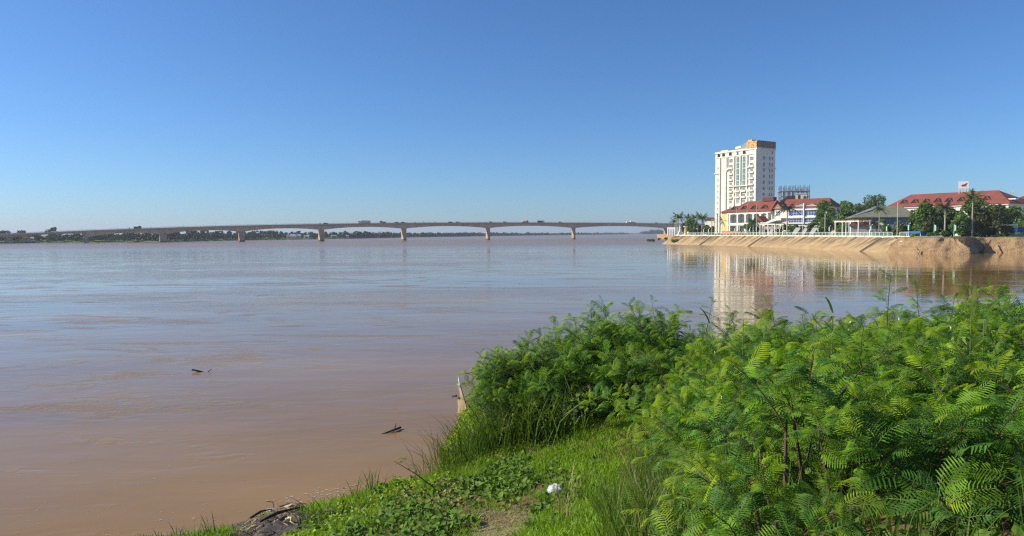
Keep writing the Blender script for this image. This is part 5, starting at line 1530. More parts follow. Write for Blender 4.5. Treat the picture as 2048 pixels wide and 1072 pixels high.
# ================================================================== NEAR BANK PLANTS
def scatter(x0, x1, y0, y1, n, seed):
    rg = np.random.default_rng(seed)
    X = rg.uniform(x0, x1, n); Y = rg.uniform(y0, y1, n)
    Z = bank_z(X, Y)
    return X, Y, Z
def blades(name, X, Y, Z, hmin, hmax, w, lean, seed, mat, bend=0.55, wind=(0.0,0.0)):
    """curved tapering blades as one mesh"""
    rg = np.random.default_rng(seed); n = len(X)
    h = rg.uniform(hmin, hmax, n); a = rg.uniform(0, 2*PI, n)
    L = lean*h*rg.uniform(0.2,1.2,n)
    dx = np.cos(a)*L+wind[0]*h; dy = np.sin(a)*L+wind[1]*h
    sx = -np.sin(a); sy = np.cos(a)
    # let the flat of the blade turn freely
    b = rg.uniform(0, 2*PI, n); sx, sy = np.cos(b), np.sin(b)
    P = np.stack([X, Y, Z-0.02], 1)
    V = []
    for u, ww in ((0,1.0),(0.45,0.85),(0.8,0.5)):
        c = P+np.stack([dx*u**1.8, dy*u**1.8, h*(u-bend*0.5*u*u*np.minimum(1,L/h))], 1)
        o = np.stack([sx, sy, 0*sx], 1)*(w*ww*0.5*rg.uniform(0.7,1.3,n))[:,None]
        V += [c-o, c+o]
    tip = P+np.stack([dx, dy, h*(1-bend*0.6*np.minimum(1,L/h))], 1)
    V.append(tip)
    V = np.stack(V, 1).reshape(-1,3)
    o = (np.arange(n)*7)[:,None]
    F = np.concatenate([o+np.array([[0,1,3,2]]), o+np.array([[2,3,5,4]]), o+np.array([[4,5,6,6]])], 0)
    # triangles for the tips
    tri = np.concatenate([o+np.array([[0,1,3]]), o+np.array([[0,3,2]]), o+np.array([[2,3,5]]), o+np.array([[2,5,4]]), o+np.array([[4,5,6]])], 0)
    return np_mesh(name, V, tri, mat)
def leaves(name, X, Y, Z, s0, s1, lift, seed, mat, flat=0.35):
    """small heart-like folded leaves held above the ground"""
    rg = np.random.default_rng(seed); n = len(X)
    s = rg.uniform(s0, s1, n)[:,None]
    P = np.stack([X, Y, Z+rg.uniform(0.2,1,n)*lift], 1)
    nn = rg.normal(size=(n,3))*flat+np.array([-0.1,-0.15,1.0]); nn /= np.linalg.norm(nn,axis=1)[:,None]
    u = np.cross(nn, rg.normal(size=(n,3))); u /= np.linalg.norm(u,axis=1)[:,None]
    v = np.cross(nn, u)
    V = np.stack([P-u*s*0.5, P-u*s*0.42+v*s*0.4+nn*s*0.14, P+u*s*0.1+v*s*0.45+nn*s*0.12, P+u*s*0.62-nn*s*0.05, P+u*s*0.1-v*s*0.45+nn*s*0.12, P-u*s*0.42-v*s*0.4+nn*s*0.14], 1).reshape(-1,3)
    o = (np.arange(n)*6)[:,None]
    F = np.concatenate([o+np.array([[0,3,2,1]]), o+np.array([[0,5,4,3]])], 0)
    return np_mesh(name, V, F, mat)

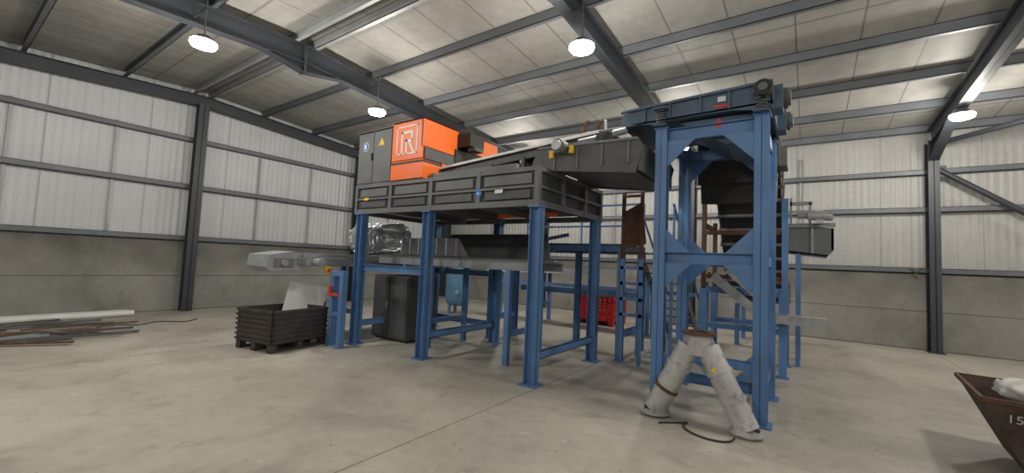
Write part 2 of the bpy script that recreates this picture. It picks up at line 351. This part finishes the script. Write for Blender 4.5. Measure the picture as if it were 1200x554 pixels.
# ------------------------------------------------------------------ feeder tower
b=B()
tx0,tx1,ty0,ty1=-1.70,-.47,6.05,7.4;th=3.84
for x in (tx0,tx1):
    for y in (ty0,ty1):
        b.ibeam((x,y,0),(x,y,th),.16,.16,BLUE,(0,1,0),.012);b.box(x-.13,x+.13,y-.13,y+.13,0,.02,BLUE);b.box(x-.1,x+.1,y-.1,y+.1,th-.02,th,BLUE)
def ring(z,hh=.15):
    b.chan((tx0,ty0,z),(tx1,ty0,z),.07,hh,BLUE,(0,0,1),.012,-1)
    b.chan((tx0,ty1,z),(tx1,ty1,z),.07,hh,BLUE)
    b.chan((tx0,ty0,z),(tx0,ty1,z),.07,hh,BLUE)
    b.chan((tx1,ty0,z),(tx1,ty1,z),.07,hh,BLUE)
ring(3.73,.18);ring(2.0,.16);ring(.42,.14)
def gus(z,dz,s=.30):
    for y in (ty0,ty1):
        for x,sx in ((tx0+.07,1),(tx1-.07,-1)):
            b.prism([(x,y-.05,z),(x+sx*s,y-.05,z),(x,y-.05,z+dz*s)],(0,.012,0),BLUE)
    for x in (tx0,tx1):
        for y,sy in ((ty0+.07,1),(ty1-.07,-1)):
            b.prism([(x-.006,y,z),(x-.006,y+sy*s,z),(x-.006,y,z+dz*s)],(.012,0,0),BLUE)
gus(3.64,-1,.38);gus(2.07,1,.34);gus(1.93,-1,.36);gus(.49,1,.24)
b.done("feeder_tower_frame",.003)
# ------------------------------------------------------------------ vibrating feeder
b=B()
fy0,fy1=5.98,7.45;dz=-.06
side=[(-2.28,4.03),(-2.28,4.18),(-1.9,4.24),(-.6,4.28),(-.38,4.28),(-.35,4.0),(-.5,3.95),(-.8,4.0),(-1.55,4.0),(-1.85,3.97)]
for y in (fy0,fy1-.02):
    b.prism([(x,y,z+dz) for x,z in side],(0,.02,0),DBLUE)
b.prism([(x,fy0,z+dz) for x,z in [(-2.3,4.02),(-.35,4.05),(-.35,4.02),(-2.3,3.99)]],(0,fy1-fy0,0),DBLUE)
b.bar((-2.3,fy0-.02,4.21+dz),(-.35,fy0-.02,4.29+dz),.06,.035,DBLUE);b.bar((-2.3,fy1,4.21+dz),(-.35,fy1,4.29+dz),.06,.035,DBLUE)
for x in (-1.95,-1.6,-1.2,-.85): b.box(x,x+.025,fy0-.04,fy0,4.02+dz,4.25+dz,DBLUE)
b.box(-.38,-.35,fy0,fy1,3.95+dz,4.28+dz,DBLUE)
b.prism([(-1.5,fy0+.16,3.93),(-.58,fy0+.16,3.93),(-.58,fy0+.16,3.55),(-.9,fy0+.16,3.55)],(0,1.1,0),DBLUE)
for x in (-1.70,-.47):
    for y in (fy0-.04,fy1+.02):
        pts=[(x+.055*math.cos(t*.7),y+.055*math.sin(t*.7),3.87+t*.0046) for t in range(0,46)]
        b.path(pts,.011,GREY,6)
        b.box(x-.09,x+.09,y-.09,y+.09,4.08,4.11,DBLUE);b.box(x-.09,x+.09,y-.09,y+.09,3.842,3.865,DBLUE)
for y in (fy0+.2,fy1-.3):
    b.cyl((-.34,y,4.06),(-.2,y,4.06),.13,GREY);b.cyl((-.2,y,4.06),(-.17,y,4.06),.1,GREY2);b.box(-.35,-.25,y-.15,y+.15,3.9,4.2,DBLUE)
b.cyl((-.45,fy0-.17,4.12),(-.45,fy0-.07,4.12),.10,BLACK);b.cyl((-.45,fy0-.19,4.12),(-.45,fy0-.17,4.12),.05,GREY2)
b.box(-.98,-.88,fy0-.006,fy0,4.08,4.15,WHITE);b.box(-1.02,-.85,fy0-.006,fy0,4.0,4.04,REDL)
b.prism([(-1.0,fy0+.1,3.75),(-.91,fy0+.1,3.81),(-.97,fy0+.1,3.89),(-1.05,fy0+.1,3.83)],(0,-.01,0),REDL)
b.done("vibrating_feeder",.004)
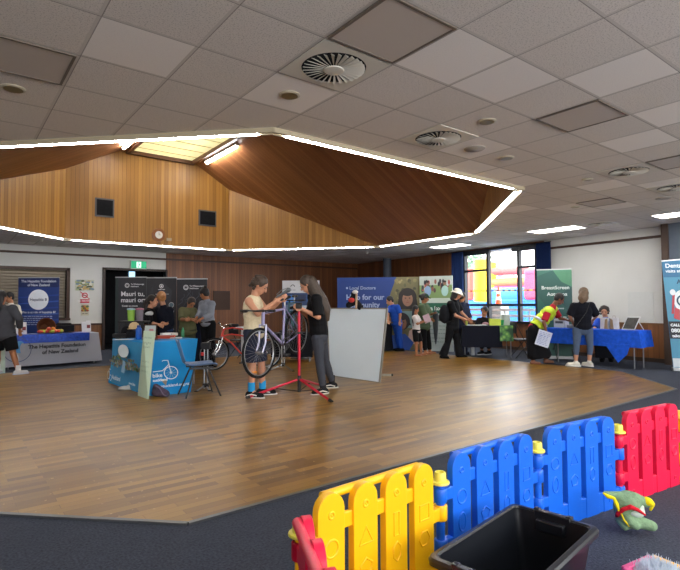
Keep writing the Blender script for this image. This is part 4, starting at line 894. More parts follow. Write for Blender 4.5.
# ================================================================== banners and displays
def rollup(name, label, cat, x0, x1, ytop, d0_, d1_=None, bg='#24407f', group=None, th=.02, z0=.06, base=True, lean=0.0, rough=.45, tilt=0.0):
    d1_ = d1_ or d0_; a, b = oz(x0, d0_, 0), oz(x1, d1_, 0); zt_ = P((x0+x1)/2, ytop, (d0_+d1_)/2).z
    X = (b-a).normalized(); n = X.cross(U0); n = n if n.dot(F0) < 0 else -n; c = (a+b)/2; W = (b-a).length
    t = thing(name, label, cat, c, group); Yv = (U0+(-n)*lean-X*tilt).normalized(); H_ = (zt_-z0)
    mb = MB(); o0 = a+U0*z0; mb.prism([o0, o0+X*W, o0+X*W+Yv*H_, o0+Yv*H_], -n*th); mb.build('panel', M(bg, rough, noise=.02, scale=2), t, smooth=0)
    if base:
        mb = MB(); mb.box(c+U0*(z0/2+.005)-n*.02, (W+.03, .12, z0+.01), X, n, U0); mb.build('base_cassette', M('#b9bbbd', .35, .7), t, bevel=.01)
        mb = MB(); mb.box(c+U0*z0+Yv*(H_+.01)-n*th/2, (W+.01, .03, .025), (n.cross(Yv)).normalized(), n, Yv); mb.build('top_rail', M('#b9bbbd', .35, .7), t, smooth=0)
        mb = MB(); mb.tube([c-n*(th+.02)+U0*.05, c-n*(th+.02)+U0*z0+Yv*H_], .010, 6); mb.build('support_pole', STEEL, t)
    f = Fr(o0, X, Yv)
    if f.N.dot(F0) > 0: f.N = -f.N
    return t, Print(f), W, H_
def smallprint(pr, x0, x1, y, col, h=.018, rng=random.Random(2)):
    x = x0
    while x < x1-.02: w_ = rng.uniform(.03, .09); pr.rect(x, y, min(x+w_, x1), y+h, col); x += w_+.02
# hepatitis banner
t, pr, W, H_ = rollup('pull_up_banner', 'navy blue hepatitis banner with a pale round logo behind the white-clothed table', 'banner', 18.2, 58.8, 278, 13.2, 13.2, '#223a7c', 'pull-up banners')
for k, y in enumerate((.42, .50, .58, .66, .74)): pr.poly([(0, H_*y), (W, H_*(y+.03)), (W, H_*(y+.05)), (0, H_*(y+.012))], '#3a5aa8' if k % 2 else '#2c4893')
pr.rect(0, H_*.88, W, H_, '#1b2a5c'); pr.text('The Hepatitis Foundation', W*.5, H_*.945, .088, '#e3e8f2', 'CENTER', .001); pr.text('of New Zealand', W*.5, H_*.895, .088, '#e3e8f2', 'CENTER', .001)
pr.ell(W*.5, H_*.72, W*.25, W*.25, '#dfe5ef', 40); pr.text('Hepatitis B', W*.5, H_*.705, .10, '#3a4664', 'CENTER', .002)
pr.text('Who is at risk of hepatitis B?', W*.5, H_*.545, .078, '#e3e8f2', 'CENTER', .001)
for y in (.50, .475, .45, .42, .395): smallprint(pr, W*.15, W*.85, H_*y, '#b4c0dd', .016)
pr.build(t)
# three black banners
bk = []
for (x0, x1, yt, lab, w_) in ((115.3, 146.2, 277.6, 'black banner with large white greeting text, left of the three behind the bike stall', 0), (146.4, 176.3, 278, 'black banner with a column of coloured discs, middle of the three', 1), (176.8, 207, 279.3, 'black banner with a grey feather pattern, right of the three', 2)):
    t, pr, W, H_ = rollup('pull_up_banner', lab, 'banner', x0, x1, yt, 12.1-.12*w_, 12.1-.12*w_, '#26272f', 'pull-up banners')
    cl = '#dcdde2'
    if w_ == 0:
        pr.rect(0, 0, W*.10, H_, '#1f2f30'); pr.ring(W*.38, H_*.905, .055, .014, cl); pr.ring(W*.38, H_*.905, .03, .008, cl); pr.text('Te Whakaoranga', W*.50, H_*.912, .045, cl, bold=.001); pr.text('healthcare', W*.50, H_*.885, .045, cl, bold=.001)
        pr.text('Mauri tu,', W*.18, H_*.775, .155, cl, bold=.003); pr.text('mauri ora', W*.18, H_*.70, .155, cl, bold=.003); pr.text('Kotahi te oranga', W*.22, H_*.645, .055, cl, bold=.001)
    if w_ == 1:
        pr.poly([(W*.55, H_*.95), (W*.85, H_*.85), (W*.70, H_*.1), (W*.35, 0), (W*.1, H_*.6)], '#33353e'); pr.poly([(W*.1, 0), (W*.35, H_*.5), (W*.2, H_*.9), (0, H_*.7), (0, 0)], '#2e3038')
        pr.ring(W*.5, H_*.90, .05, .014, cl); pr.ell(W*.5, H_*.90, .02, .02, cl); smallprint(pr, W*.40, W*.62, H_*.855, cl, .014); smallprint(pr, W*.30, W*.75, H_*.80, '#a6a7ae', .012)
        for k, c_ in enumerate(('#55707c', '#b8445c', '#3f8a54', '#44707a', '#8a6a3a')): pr.ell(W*.84, H_*(.67-.075*k), .062, .062, '#c4c7cc'); pr.ell(W*.84, H_*(.67-.075*k), .052, .052, c_)
    if w_ == 2:
        pr.ring(W*.30, H_*.90, .06, .015, cl); pr.ring(W*.30, H_*.90, .034, .008, cl); pr.text('Te Whakaoranga', W*.42, H_*.908, .05, cl, bold=.001); pr.text('healthcare', W*.42, H_*.88, .05, cl, bold=.001)
        rg = random.Random(9)
        for k in range(26):
            x = rg.uniform(.05, .8); y = rg.uniform(.3, .8); a = rg.uniform(.5, 1.2); pr.line([(W*x, H_*y), (W*x+.12*math.cos(a), H_*y+.12*math.sin(a)), (W*x+.2*math.cos(a+.4), H_*y+.18*math.sin(a+.2))], .016, rg.choice(['#41434e', '#4b4e5b', '#383a44']))
    pr.build(t)
# white display with blue pictures behind the bikes
t, pr, W, H_ = rollup('display_board', 'white display board with a small dark logo and blue pictures behind the bicycles', 'display board', 282.3, 319.5, 280.5, 12.6, 12.6, '#2c4a7c', base=False, z0=1.08, th=.03)
pr.rect(0, H_*.64, W, H_, '#d6d8de'); pr.ring(W*.28, H_*.82, .055, .016, '#2a3040', a0=0, a1=PI); smallprint(pr, W*.2, W*.36, H_*.72, '#7a8090', .012)
for x, y, c_ in ((.06, .38, '#4f8bd6'), (.36, .40, '#23345a'), (.06, .1, '#6c7f9a'), (.66, .36, '#2e62b0'), (.4, .08, '#a9b9c6')): pr.rect(W*x, H_*y, W*(x+.27), H_*(y+.20), c_)
pr.build(t)
t['label'] = 'white display board with a small dark logo and blue pictures behind the bicycles'
mb = MB(); q_ = oz(301, 12.65, 0); mb.box(V((q_.x, q_.y, .54)), (.06, .05, 1.08), R0, F0, U0); mb.box(V((q_.x, q_.y, .015)), (.5, .35, .03), R0, F0, U0); mb.build('stand', BLACK, t, smooth=0)
k1, k2 = oz(272, 11.9, 0), oz(311, 11.9, 0); zk = P(290, 333, 11.9).z
drape('tablecloth', 'black cloth over the low table behind the two bicycle stands', 'dark stall cloths', [k1, k2, k2+F0*.5, k1+F0*.5], zk, .12, M('#15171d', .8), flare=.02)
trestle('low folding table under the black cloth behind the bicycle stands', [k1, k2, k2+F0*.5, k1+F0*.5], zk-.01, M('#55565a', .5))
# ---- wide blue community display
def face_art(pr, cx_, cy_, s, skin, hair, hx=1.25, hy=1.35, drop=0.0, smile=True):
    pr.ell(cx_, cy_+.12*s, s*hx*.62, s*hy*.62, hair, 26)
    if drop: pr.poly([(cx_-s*.62*hx, cy_), (cx_-s*.70*hx, cy_-drop*s), (cx_+s*.70*hx, cy_-drop*s), (cx_+s*.62*hx, cy_)], hair)
    pr.ell(cx_, cy_-.05*s, s*.40, s*.54, skin, 26); pr.ell(cx_, cy_+.36*s, s*.36, s*.16, hair, 18)
    for q in (-1, 1): pr.ell(cx_+q*.16*s, cy_+.02*s, s*.06, s*.028, '#2a1c16', 10); pr.ell(cx_+q*.16*s, cy_+.10*s, s*.085, s*.014, '#33231b', 10)
    pr.ell(cx_, cy_-.12*s, s*.055, s*.035, '#8f6248', 10); pr.ell(cx_, cy_-.28*s, s*.13, s*.032, '#8c4a42', 12)
t, pr, W, H_ = rollup('display_wall', 'wide navy blue community display wall with photo panel at its right end', 'display wall', 337.3, 419, 277.2, 15.2, 14.9, '#1f3f86', base=False, z0=0, th=.12)
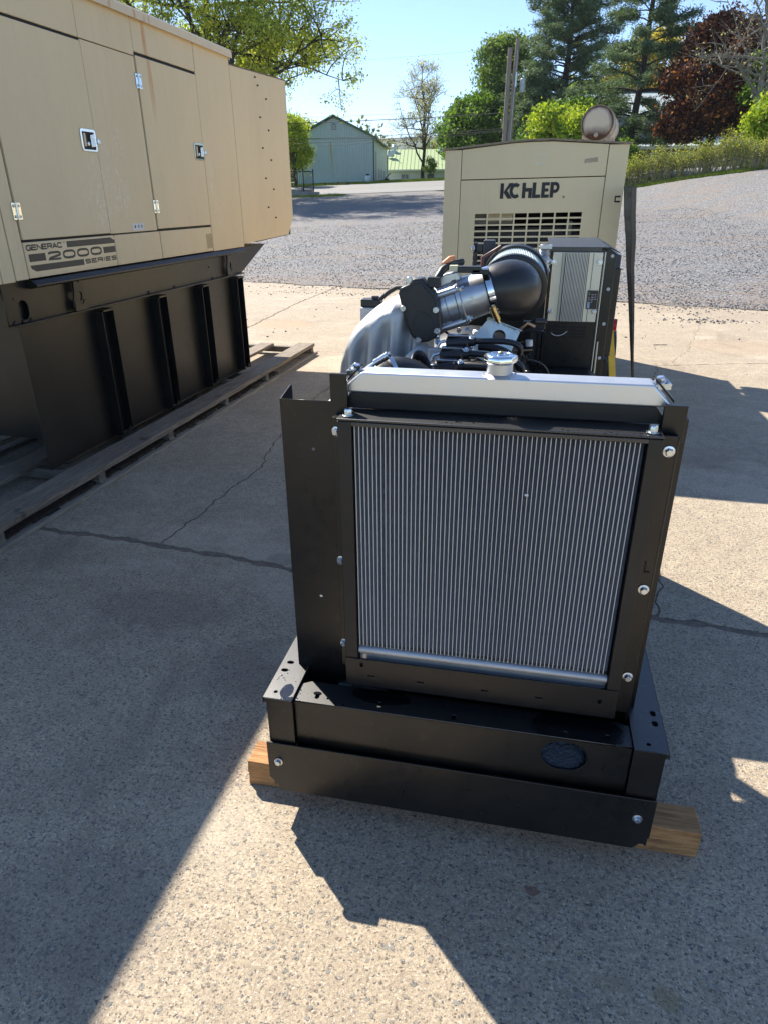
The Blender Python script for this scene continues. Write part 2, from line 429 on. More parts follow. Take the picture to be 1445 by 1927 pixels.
# ------------------------------------------------------------ terrain
FX, FY = -.2075, .9782
def DU(x, y): return x * FX + y * FY, x * FY - y * FX
def XY(D, u): return D * FX + u * FY, D * FY - u * FX
def tz(x, y):
    e = (y - (12.6 - .265 * x)) * .966
    D, u = DU(x, y)
    if e <= 0: return 0.
    z = .065 * e if e > 3 else .065 * e * e / 6 + .0325 * e
    z0 = 3.1
    if z > z0: z = z0 + (z - z0) * .06
    r = min(1, e / 15)
    w = (u - 10.8) / .8
    s = .35 * (math.log1p(math.exp(min(w, 30))) * .8)
    s = 1.75 * (1 - math.exp(-s / 1.75))
    fall = min(1, max(0, (D - 32) / 12))
    return z + r * s * (1 - .75 * fall * fall * (3 - 2 * fall)) 
def vn(x, y, s=1.0, k=0):
    return (math.sin(x * 1.7 * s + 1.3 * math.sin(y * 2.3 * s + k)) + math.sin(y * 2.9 * s + 2.1 * math.sin(x * 1.1 * s + k * 2)) * .6) / 1.6

def sheet(name, fD0, fD1, u0, u1, nD, nU, dz, mat, power=1.0, noise=0.):
    vs = []; 
    for i in range(nU + 1):
        u = u0 + (u1 - u0) * i / nU
        a, b = fD0(u), fD1(u)
        for j in range(nD + 1):
            D = a + (b - a) * (j / nD) ** power
            x, y = XY(D, u); vs.append((x, y, tz(x, y) + dz + noise * vn(x, y, 1.3)))
    fs = [(i * (nD + 1) + j, (i + 1) * (nD + 1) + j, (i + 1) * (nD + 1) + j + 1, i * (nD + 1) + j + 1) for i in range(nU) for j in range(nD)]
    me = npmesh(name, vs, fs); finish(me, mat, 180)
    o = bpy.data.objects.new(name, me); C.objects.link(o); return struct(o)

# concrete
k = NB('exposed_aggregate_concrete')
big = k.noise(.55, 5, .6); mid = k.noise(4.5, 6, .65); fine = k.noise(300, 3, .6); sand = k.noise(110, 4, .7)
warp = k.n('ShaderNodeVectorMath', operation='ADD')
nv = k.n('ShaderNodeTexNoise'); nv.inputs['Scale'].default_value = 60; k.l(k.tc.outputs['Object'], nv.inputs['Vector'])
sc = k.n('ShaderNodeVectorMath', operation='SCALE'); k.l(nv.outputs['Color'], sc.inputs[0]); sc.inputs['Scale'].default_value = .012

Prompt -
Quote nothing but the lines that run from the line containing "The Blender Python" through the line containing "return (math.sin(x *", keeping both of them word for word.

Exercise response -
The Blender Python script for this scene continues. Write part 2, from line 429 on. More parts follow. Take the picture to be 1445 by 1927 pixels.
# ------------------------------------------------------------ terrain
FX, FY = -.2075, .9782
def DU(x, y): return x * FX + y * FY, x * FY - y * FX
def XY(D, u): return D * FX + u * FY, D * FY - u * FX
def tz(x, y):
    e = (y - (12.6 - .265 * x)) * .966
    D, u = DU(x, y)
    if e <= 0: return 0.
    z = .065 * e if e > 3 else .065 * e * e / 6 + .0325 * e
    z0 = 3.1
    if z > z0: z = z0 + (z - z0) * .06
    r = min(1, e / 15)
    w = (u - 10.8) / .8
    s = .35 * (math.log1p(math.exp(min(w, 30))) * .8)
    s = 1.75 * (1 - math.exp(-s / 1.75))
    fall = min(1, max(0, (D - 32) / 12))
    return z + r * s * (1 - .75 * fall * fall * (3 - 2 * fall)) 
def vn(x, y, s=1.0, k=0):
    return (math.sin(x * 1.7 * s + 1.3 * math.sin(y * 2.3 * s + k)) + math.sin(y * 2.9 * s + 2.1 * math.sin(x * 1.1 * s + k * 2)) * .6) / 1.6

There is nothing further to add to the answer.